By: John Lofstock, Editor.
After a years-long struggle to get some much-needed relief from the high interchange fees that are eroding the industry’s profitability, convenience store operators are in danger of seeing the victory slip between their hands.
The Durbin amendment to the Dodd-Frank Consumer Financial Protection Act, which is set to be finalized April 21 and take effect in July, would cap the interchange fee on debit cards at 12 cents per transaction. If signed into law at 12 cents, the rules would still allow banks to make a reasonable, if not sizable, profit on debit transactions.
Last month, however, two bills in Congress (S. 575 sponsored by Sen. John Tester (D-Mont. and H.R. 1081 sponsored by Rep. Shelley Moore Capito (R-W.Va.) aim to delay the implementation of Durbin, which would be a significant blow to merchants across the country.
Tester’s Debit Interchange Fee Study Act wants the U.S. Treasury to conduct a study to determine how debit interchange regulation will affect consumers and small financial institutions. The act calls for a two-year delay on implementing swipe-card fee reform, which includes one year to conduct the study.
At an advocacy briefing in Washington organized by NACS for the industry trade press, Rep. Peter Welch (D-Vt.) said the Tester bill, “Calls for delay, but seeks to derail. This is Washington speak for killing legislation.”
What is so outrageous about delaying the Durbin amendment is that the Federal Reserve did not seek to eliminate debit swipe fees, but to define a rate that was “fair and equitable.” A survey of banks by the Fed found that debit swipe costs averaged around four cents per transaction, providing the banks with a profit margin of 300% on every debit transaction in the U.S.
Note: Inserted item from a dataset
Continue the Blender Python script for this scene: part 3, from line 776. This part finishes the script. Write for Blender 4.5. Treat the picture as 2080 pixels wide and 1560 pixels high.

Imagine the fury if petroleum marketers tried that with gasoline?
Speaking Up
It is absolutely essential that convenience store retailers continue the fight until the battle is won by making their voices heard in Washington. NACS and a number of other organizations have organized rallies on Capitol Hill over the past several weeks, but nothing is as effective as contacting your Congressional representatives and letting them know how interchange fees are hurting your business. Whether it’s in person, by telephone or by email, retailers have to sound the alarm or they will face the consequences.
“After eight years of work we could lose this,” said Lyle Beckwith, senior vice president of government relations for NACS, even though big banks and credit unions don’t have a strong argument. “Everything they say is based on a hypothetical. Everything we talk about is factual.”
But that is hardly enough to slow the banking industry. The banking lobby is strong and it’s armed with a war chest of special interest money that it’s not afraid to toss around. Banking executives and lobbyists stormed Washington last month to rally support for Tester’s proposal spending and estimated $9 million on, among other things, an aggressive marketing campaign seemingly designed to scare consumers.
In well-placed ads on the Washington subway banks threatened to eliminate free checking and raise fees in other areas to recoup revenue lost as a result of Durbin.
This is the equivalent of a convenience store chain running ads saying it would start overcharging customers for sandwiches and packaged beverages to make up for sales lost due to higher tobacco taxes. Customers would never stand for it and would take their business over to a competitor with fair prices.
Sanctimonious bankers seeking to gouge customers with excessive fees can expect a similar result.